The Edwardsville High School, built in 1925 on acreage between St. Louis and Schwarz Streets, was right on Route 66. (Courtesy of June Nealy.)
A group of local businessmen headed up by George Cathcart, owner of Cathcart's Cafe on Vandalia Street/Route 66 vowed to fight the proposed plan. Cathcart was a hard worker, a tireless promoter, and a self-made businessman. He had arrived in Edwardsville in 1921 after losing his coal mining job in Thurber, Texas. After a few years of coal mining work in the Edwardsville area, Cathcart was able to establish a small hamburger stand which grew by 1938 into a popular and successful 24-hour restaurant.

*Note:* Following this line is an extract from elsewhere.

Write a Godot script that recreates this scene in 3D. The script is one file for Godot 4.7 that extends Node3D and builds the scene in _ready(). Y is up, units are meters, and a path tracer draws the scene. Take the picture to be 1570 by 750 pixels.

George Cathcart opened Cathcart's Cafe in the 1920s as a small hamburger stand. As business grew,  he expanded the building and added equipment. A successful businessman and promoter, he led the charge of local business owners in opposition to the Illinois Division of Highway's planned change to reroute Route 66 away from Edwardsville businesses in 1938. (Courtesy of June Nealy.)
In addition to the businessman’s committee, the Edwardsville City Council was concerned not only with the potential loss of revenue to its Vandalia Street businesses, but by the removal of the national highway designation to almost a mile of main city streets. This would place the burden of seriously-needed repaving of those streets back onto the city, while federal funds would be used for expenses to turn the “new route” on Schwarz to either Buchanan or Fillmore Street into Route 66. The Division then came up with an alternate plan, also utilizing Schwarz but only as far as Benton Street and then back onto St. Louis and Vandalia, bypassing only about a half-mile of the business route.

Finally, on Friday, May 20, 1938, the long-awaited decision was announced in the Edwardsville Intelligencer with the following headline, “State Division Orders Changes in Route 66 Here: Requires use of Schwarz-Benton Streets, But Will Rebuild St. Louis-West [Streets] if City Officials Cooperate.” The Division of Highways was going with the shorter re-routing but was agreeing to repave the sections damaged by Route 66 traffic. It seemed apparent that the local efforts to save the current route had failed.

But on Thursday, May 26, 1938, the local newspaper carried the following headline, “State Reverses Decision on 66; Division of Highways Gives up Plans to Change Course over Schwarz Street.” The newspaper story went on to state, “The course of U.S. Route 66 through Edwardsville will remain along streets it now occupies, according to a revised decision of the Division of Highways, announced Thursday in a letter to Mayor William C. Straube from Chief Highway Engineer Ernst Lieberman.”

The Madison Construction Company, supported by federal money, repaved Route 66  through Edwardsville in 1938-1939. This view of the company's large jackhammer was taken on East Vandalia Street.
(Courtesy of Madison County Historical Society.)
The City of Edwardsville and its group of crusading businessmen led by George Cathcart had won the battle. The city and its businesses would continue to benefit from Route 66 continuing through town on its already-established route. Federal funding would support repaving through town. But Chief Highway Engineer Ernst Lieberman's letter to the mayor revealed the real reason for abandoning the change and offered a foretaste of what would come in the mid-1950s, “In view of the fact that at some future date when we modernize Route 66 we will have to by-pass Edwardsville...we have therefore decided to repave Route 66 through Edwardsville on its present location.” The established route through Edwardsville was safe for approximately 17 more years, but then the “Main Street of America” would bypass Edwardsville on its main route as it did around so many communities on its inescapable march toward the interstate system.